■ EXERCISE REQUIREMENTS
Reproduce precisely the lines between the start of the data below and the line with "COL = S.collection", both included.

■ RAW DATA
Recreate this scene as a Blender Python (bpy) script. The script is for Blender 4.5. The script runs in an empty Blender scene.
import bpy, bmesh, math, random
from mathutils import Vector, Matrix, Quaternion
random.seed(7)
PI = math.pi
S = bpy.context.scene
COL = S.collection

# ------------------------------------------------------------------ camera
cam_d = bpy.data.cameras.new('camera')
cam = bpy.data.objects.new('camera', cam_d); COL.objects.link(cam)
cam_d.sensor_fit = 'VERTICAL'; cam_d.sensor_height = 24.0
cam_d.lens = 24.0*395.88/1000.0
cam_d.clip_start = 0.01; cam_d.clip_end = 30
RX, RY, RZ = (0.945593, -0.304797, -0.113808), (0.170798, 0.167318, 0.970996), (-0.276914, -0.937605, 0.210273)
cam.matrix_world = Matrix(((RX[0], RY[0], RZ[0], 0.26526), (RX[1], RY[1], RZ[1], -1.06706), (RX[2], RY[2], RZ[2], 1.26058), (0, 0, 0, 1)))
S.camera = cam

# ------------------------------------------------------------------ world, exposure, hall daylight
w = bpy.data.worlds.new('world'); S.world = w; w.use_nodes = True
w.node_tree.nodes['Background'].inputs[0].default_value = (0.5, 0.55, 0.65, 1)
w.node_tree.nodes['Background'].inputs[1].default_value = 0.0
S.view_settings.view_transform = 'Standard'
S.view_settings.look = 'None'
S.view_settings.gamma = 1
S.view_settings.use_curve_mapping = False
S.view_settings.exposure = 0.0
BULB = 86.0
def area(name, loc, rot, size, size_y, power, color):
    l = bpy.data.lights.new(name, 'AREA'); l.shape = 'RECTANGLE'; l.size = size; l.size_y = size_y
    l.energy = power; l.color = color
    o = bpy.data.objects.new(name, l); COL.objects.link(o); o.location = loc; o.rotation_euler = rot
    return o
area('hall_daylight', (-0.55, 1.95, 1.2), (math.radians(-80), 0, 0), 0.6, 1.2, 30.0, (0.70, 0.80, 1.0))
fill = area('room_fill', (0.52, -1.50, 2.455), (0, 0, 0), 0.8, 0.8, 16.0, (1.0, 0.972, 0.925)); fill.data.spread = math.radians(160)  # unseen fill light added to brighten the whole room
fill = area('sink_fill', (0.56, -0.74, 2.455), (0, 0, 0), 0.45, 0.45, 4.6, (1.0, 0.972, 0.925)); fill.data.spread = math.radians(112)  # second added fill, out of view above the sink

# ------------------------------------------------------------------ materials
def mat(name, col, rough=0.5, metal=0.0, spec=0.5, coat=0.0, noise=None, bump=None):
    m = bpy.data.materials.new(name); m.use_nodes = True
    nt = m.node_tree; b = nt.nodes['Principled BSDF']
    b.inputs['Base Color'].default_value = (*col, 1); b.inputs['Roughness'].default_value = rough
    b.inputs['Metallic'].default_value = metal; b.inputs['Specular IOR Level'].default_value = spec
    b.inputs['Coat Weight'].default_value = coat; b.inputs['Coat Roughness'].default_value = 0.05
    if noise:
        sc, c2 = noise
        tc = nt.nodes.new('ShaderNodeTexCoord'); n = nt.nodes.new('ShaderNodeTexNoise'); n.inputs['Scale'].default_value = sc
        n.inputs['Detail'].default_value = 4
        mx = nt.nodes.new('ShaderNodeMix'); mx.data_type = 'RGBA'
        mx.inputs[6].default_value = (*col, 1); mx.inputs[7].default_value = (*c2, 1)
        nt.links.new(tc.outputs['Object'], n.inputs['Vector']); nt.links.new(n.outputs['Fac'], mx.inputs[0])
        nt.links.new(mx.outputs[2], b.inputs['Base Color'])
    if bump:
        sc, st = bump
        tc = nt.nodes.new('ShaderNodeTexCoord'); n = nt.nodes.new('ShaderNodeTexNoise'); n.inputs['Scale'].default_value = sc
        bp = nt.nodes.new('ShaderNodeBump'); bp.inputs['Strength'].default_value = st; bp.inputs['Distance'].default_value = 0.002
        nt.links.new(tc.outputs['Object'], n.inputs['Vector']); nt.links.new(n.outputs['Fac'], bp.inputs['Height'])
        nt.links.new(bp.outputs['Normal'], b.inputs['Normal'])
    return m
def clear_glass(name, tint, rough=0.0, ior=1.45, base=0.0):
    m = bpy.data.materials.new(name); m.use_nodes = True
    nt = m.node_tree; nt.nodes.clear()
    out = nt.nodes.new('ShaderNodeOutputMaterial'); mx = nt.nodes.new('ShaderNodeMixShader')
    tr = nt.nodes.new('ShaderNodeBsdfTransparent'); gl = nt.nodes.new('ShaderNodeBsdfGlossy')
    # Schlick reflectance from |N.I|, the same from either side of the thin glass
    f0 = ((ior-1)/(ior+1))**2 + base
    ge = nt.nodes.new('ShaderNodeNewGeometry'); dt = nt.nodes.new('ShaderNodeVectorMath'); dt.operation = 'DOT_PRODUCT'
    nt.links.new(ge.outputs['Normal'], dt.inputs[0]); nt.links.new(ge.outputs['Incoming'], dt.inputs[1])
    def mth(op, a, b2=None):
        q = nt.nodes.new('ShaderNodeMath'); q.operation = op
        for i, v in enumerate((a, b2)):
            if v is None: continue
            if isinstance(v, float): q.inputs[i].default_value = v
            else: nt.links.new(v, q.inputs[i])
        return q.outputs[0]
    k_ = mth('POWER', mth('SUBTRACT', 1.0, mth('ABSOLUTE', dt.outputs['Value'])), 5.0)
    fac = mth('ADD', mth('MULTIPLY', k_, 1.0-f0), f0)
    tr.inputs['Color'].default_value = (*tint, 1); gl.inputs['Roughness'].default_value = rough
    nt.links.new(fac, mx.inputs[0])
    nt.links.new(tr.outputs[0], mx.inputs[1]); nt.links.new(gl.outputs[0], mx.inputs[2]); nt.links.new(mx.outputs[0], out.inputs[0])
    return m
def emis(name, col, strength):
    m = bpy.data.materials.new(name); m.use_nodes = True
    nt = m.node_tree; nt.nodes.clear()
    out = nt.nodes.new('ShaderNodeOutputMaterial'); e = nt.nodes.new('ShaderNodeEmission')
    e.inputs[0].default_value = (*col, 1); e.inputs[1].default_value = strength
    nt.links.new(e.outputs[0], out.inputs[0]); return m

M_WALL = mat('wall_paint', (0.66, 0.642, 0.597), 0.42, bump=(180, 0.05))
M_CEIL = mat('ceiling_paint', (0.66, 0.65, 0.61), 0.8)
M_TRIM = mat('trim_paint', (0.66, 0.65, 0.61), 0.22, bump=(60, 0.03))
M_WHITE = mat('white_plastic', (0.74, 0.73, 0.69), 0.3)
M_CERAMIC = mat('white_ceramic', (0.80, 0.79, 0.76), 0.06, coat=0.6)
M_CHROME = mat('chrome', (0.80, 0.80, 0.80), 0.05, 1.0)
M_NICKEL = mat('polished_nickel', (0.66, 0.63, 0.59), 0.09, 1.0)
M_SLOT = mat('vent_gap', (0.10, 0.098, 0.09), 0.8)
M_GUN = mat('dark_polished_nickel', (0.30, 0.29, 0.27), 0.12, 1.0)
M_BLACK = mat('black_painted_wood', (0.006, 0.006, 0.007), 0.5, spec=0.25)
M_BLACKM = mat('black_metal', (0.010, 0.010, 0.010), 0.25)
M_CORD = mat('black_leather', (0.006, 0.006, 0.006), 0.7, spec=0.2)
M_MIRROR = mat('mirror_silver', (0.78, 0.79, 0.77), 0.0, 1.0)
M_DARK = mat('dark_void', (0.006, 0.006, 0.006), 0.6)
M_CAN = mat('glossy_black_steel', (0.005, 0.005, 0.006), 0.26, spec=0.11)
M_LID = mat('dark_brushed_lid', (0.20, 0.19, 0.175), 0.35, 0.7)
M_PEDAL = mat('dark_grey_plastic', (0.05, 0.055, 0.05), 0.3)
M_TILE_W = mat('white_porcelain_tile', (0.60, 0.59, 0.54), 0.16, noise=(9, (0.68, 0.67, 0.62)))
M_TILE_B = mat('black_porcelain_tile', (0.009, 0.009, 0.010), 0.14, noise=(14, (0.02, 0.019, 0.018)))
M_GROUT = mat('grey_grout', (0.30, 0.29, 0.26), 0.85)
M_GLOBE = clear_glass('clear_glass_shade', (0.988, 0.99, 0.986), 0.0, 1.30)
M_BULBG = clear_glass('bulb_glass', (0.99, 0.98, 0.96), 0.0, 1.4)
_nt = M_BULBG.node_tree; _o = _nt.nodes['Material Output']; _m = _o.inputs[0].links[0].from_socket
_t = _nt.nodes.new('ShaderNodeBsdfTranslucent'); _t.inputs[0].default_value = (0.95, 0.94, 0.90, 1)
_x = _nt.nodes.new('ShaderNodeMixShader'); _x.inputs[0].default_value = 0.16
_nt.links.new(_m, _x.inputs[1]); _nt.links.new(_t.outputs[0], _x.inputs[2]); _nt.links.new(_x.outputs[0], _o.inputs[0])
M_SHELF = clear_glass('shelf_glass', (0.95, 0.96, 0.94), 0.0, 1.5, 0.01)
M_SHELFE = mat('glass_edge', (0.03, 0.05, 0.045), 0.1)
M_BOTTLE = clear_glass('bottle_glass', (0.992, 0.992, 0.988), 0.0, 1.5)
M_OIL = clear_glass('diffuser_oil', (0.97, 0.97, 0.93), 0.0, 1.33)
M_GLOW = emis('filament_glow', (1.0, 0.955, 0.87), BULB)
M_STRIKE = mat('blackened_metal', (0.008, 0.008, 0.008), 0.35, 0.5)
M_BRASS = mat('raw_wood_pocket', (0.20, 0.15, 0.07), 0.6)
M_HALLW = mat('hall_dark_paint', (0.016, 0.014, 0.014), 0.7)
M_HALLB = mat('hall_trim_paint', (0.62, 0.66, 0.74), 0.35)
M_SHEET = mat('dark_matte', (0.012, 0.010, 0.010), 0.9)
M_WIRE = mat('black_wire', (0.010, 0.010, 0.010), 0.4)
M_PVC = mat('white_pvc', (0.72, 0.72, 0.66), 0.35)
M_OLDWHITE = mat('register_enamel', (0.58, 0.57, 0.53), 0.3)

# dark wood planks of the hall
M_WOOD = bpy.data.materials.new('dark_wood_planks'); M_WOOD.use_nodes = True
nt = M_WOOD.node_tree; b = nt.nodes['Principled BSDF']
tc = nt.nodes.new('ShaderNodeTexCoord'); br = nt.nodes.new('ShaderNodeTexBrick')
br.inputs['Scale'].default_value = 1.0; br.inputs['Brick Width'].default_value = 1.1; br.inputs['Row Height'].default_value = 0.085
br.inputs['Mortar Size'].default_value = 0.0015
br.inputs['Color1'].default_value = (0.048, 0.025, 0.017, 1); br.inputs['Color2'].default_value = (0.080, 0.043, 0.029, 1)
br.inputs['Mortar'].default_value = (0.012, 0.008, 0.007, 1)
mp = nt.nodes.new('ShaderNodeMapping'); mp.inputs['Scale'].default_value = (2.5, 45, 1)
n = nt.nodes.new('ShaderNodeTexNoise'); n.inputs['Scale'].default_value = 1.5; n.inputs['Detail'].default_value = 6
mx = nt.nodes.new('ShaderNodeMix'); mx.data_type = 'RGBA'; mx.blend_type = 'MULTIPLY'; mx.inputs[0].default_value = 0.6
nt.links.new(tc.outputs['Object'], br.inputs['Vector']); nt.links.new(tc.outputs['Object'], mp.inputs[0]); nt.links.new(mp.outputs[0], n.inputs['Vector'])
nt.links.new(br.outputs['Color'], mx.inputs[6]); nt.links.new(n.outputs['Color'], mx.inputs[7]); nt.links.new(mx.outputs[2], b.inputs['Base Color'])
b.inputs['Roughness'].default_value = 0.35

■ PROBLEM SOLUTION
Recreate this scene as a Blender Python (bpy) script. The script is for Blender 4.5. The script runs in an empty Blender scene.
import bpy, bmesh, math, random
from mathutils import Vector, Matrix, Quaternion
random.seed(7)
PI = math.pi
S = bpy.context.scene
COL = S.collection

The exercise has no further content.